Monday, October 1, 2012

It Counts

It has become my general rule of thumb that unless the kids spend a large part of the day watching TV or playing on the Wii, the day "counts" as a school day. Of course there are things we want to get done throughout the year. Of course there are subjects we are required to cover, but often those can still be done without much direction from me. Did the boys spend all afternoon outside building forts, digging in the dirt, and re-enacting historical battles? History and science. Done. Did they spend the morning listening to books on CD and building with Legos? Math, science, language arts. Done. Did a child come to me with a drawing of a Lord of the Rings battle, complete with a caption that says "Lord of the Rings?" Art and spelling - done. So often seeing them live out what they are learning, or what they've already learned is worth far more than checking a subject off a list. If a child knows all about a certain subject, knows how to spell (for instance) at least according to his or her age level, and is actively participating in the learning process...IT COUNTS.
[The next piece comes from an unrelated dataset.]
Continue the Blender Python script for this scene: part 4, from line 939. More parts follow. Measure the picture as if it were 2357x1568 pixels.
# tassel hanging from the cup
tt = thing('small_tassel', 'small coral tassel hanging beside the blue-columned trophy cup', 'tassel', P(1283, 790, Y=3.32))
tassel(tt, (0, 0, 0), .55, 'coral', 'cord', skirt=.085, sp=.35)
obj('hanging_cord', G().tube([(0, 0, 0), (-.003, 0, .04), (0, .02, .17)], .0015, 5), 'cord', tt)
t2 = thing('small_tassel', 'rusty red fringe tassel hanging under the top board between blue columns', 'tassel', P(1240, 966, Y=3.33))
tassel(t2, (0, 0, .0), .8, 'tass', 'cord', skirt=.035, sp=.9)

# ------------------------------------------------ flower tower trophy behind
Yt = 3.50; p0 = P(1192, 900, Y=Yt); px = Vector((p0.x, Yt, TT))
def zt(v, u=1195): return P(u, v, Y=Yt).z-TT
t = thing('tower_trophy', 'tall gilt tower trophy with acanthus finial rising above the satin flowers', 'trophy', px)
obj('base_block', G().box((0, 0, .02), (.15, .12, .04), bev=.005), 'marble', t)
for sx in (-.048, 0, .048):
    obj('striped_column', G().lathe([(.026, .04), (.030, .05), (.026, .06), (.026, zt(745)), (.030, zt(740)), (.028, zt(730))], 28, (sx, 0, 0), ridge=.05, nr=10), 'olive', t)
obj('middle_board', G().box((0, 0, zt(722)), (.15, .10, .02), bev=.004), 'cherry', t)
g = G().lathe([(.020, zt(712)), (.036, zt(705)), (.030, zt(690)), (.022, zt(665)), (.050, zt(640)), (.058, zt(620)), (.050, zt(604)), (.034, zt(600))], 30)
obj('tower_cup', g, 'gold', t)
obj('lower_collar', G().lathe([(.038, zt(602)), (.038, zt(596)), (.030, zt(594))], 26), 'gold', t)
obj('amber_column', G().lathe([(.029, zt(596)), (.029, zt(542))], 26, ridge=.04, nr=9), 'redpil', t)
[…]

This isn't all that easy, actually, because it means constantly adjusting my expectations and plans. It means I have to take some deep breaths and not use the words "we're behind" about a subject just because the (spelling, science, history) book has been sitting in the corner gathering dust. I confess, in fact, that I spent most of last week feeling  overwhelmed with a sense of failure. It wasn't that the week wasn't productive, but the days flew by, and (yet another) week passed in which I didn't accomplish the "formal" schoolwork I had intended with the kids. I had frequent panic moments - "we're not doing enough writing!" "we need to memorize something!" "It's been ages since we did any Latin!" Ack! Behind, behind, behind.
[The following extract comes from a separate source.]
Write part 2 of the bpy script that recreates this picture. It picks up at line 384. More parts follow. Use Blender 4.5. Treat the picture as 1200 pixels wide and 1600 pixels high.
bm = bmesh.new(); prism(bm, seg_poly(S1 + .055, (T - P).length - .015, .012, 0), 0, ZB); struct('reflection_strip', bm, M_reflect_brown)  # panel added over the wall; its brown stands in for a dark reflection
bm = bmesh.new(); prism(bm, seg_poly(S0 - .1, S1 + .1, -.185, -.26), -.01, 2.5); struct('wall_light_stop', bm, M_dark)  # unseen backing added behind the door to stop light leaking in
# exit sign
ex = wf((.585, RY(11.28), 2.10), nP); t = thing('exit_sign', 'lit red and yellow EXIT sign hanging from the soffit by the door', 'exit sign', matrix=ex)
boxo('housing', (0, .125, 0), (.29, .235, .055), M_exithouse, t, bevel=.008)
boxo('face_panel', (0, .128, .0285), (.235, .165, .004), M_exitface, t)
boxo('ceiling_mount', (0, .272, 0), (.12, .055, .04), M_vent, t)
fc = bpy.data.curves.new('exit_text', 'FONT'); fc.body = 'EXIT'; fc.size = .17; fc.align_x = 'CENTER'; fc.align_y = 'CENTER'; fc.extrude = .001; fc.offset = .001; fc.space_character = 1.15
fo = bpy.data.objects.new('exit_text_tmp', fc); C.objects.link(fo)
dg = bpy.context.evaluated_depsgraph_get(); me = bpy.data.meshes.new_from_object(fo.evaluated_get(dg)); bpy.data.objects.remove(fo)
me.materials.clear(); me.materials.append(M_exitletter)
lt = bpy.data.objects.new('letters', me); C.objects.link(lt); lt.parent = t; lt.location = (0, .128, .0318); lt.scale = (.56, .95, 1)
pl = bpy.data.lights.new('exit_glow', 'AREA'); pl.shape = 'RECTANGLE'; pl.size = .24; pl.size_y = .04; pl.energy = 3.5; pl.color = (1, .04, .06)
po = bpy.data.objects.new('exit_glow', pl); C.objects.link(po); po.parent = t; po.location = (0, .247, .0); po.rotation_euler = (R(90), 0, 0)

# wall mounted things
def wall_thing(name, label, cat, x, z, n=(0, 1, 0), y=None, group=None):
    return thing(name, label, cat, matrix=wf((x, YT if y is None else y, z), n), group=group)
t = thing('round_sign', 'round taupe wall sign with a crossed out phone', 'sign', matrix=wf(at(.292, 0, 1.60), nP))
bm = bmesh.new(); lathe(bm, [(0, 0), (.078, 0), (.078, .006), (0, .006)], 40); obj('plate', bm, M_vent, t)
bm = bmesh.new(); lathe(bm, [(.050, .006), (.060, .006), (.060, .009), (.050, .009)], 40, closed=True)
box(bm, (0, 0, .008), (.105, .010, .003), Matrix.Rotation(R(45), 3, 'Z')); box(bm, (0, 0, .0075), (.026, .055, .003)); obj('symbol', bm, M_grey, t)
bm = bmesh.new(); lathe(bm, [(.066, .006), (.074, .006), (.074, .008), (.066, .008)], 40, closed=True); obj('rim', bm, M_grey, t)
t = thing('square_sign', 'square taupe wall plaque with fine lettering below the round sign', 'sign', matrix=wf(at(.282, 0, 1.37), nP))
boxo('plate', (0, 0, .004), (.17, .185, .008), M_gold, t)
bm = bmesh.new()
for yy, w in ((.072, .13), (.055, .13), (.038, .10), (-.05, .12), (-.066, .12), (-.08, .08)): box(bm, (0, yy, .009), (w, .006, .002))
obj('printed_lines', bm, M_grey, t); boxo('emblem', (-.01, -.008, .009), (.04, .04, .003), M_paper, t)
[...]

Then we went camping over the weekend, and the kids spend hours in the woods, collecting leaves, and observing wildlife (even a snake!). Some of them worked hard to tend the fire. They hiked, ran, and played with a friend. They played with each other and talked with the adults who were there. Aimee took great pictures of the scenery, developing her photographer's eye, read, and wrote short stories (the one I read was very good!). And I remembered that this is why I never worry about counting days or hours. They might have to catalog the time like that in schools, but we don't. There is no checking in and out. There is no value system for the learning process - or, rather, if there is, it's probably that the real, organic, unhurried, and unprompted version is better than the scheduled, pencil and paper variety. (Duh, as the kids would say.). More on that later. The point is that IT COUNTS. Almost all of it COUNTS. I think this is what our parents (those of us who were homeschooled) were realizing when they drove us crazy (wink, wink, Mom - I'm just teasing) by turning everything into "school." My homeschool friends and I used to commiserate over the way our mothers would so often say things like, "Oh, this can be our history for the day!" I think instead of just realizing how many things could apply to school, they were realizing that everything counts, and not in an inferior way to "real" thing. They textbooks, let's remind ourselves, our guidebooks - ways of packaging the information that's just out there everywhere. They can be helpful, but they're quite artificial in comparison with real life, the ultimate real deal. 

I don't want to get too philosophical, though. And I don't feel prompted to abandon all my plans and thoughts about our formal school year. But there's time enough to catch up on the spelling books, if necessary. Time enough to read through the science books, only to discover that they know most of what's in there already (and I don't even know how!). In the meantime, I'll (try to) stop feeling that the library trip this morning and the cooperative play outside this afternoon are somehow inferior, and remind myself once again that IT COUNTS! 

PS Of course, I know. Someone is sure to point out that things like Latin and Algebra won't happen by themselves. Are you sure? Well, okay, not in every child, certainly. That someone is right, and of course, we make room for those things. Those things do have to be planned and do require some prompting - that's life. The point, if I need to make it again, is that they aren't any more valuable than the things that seem like failures.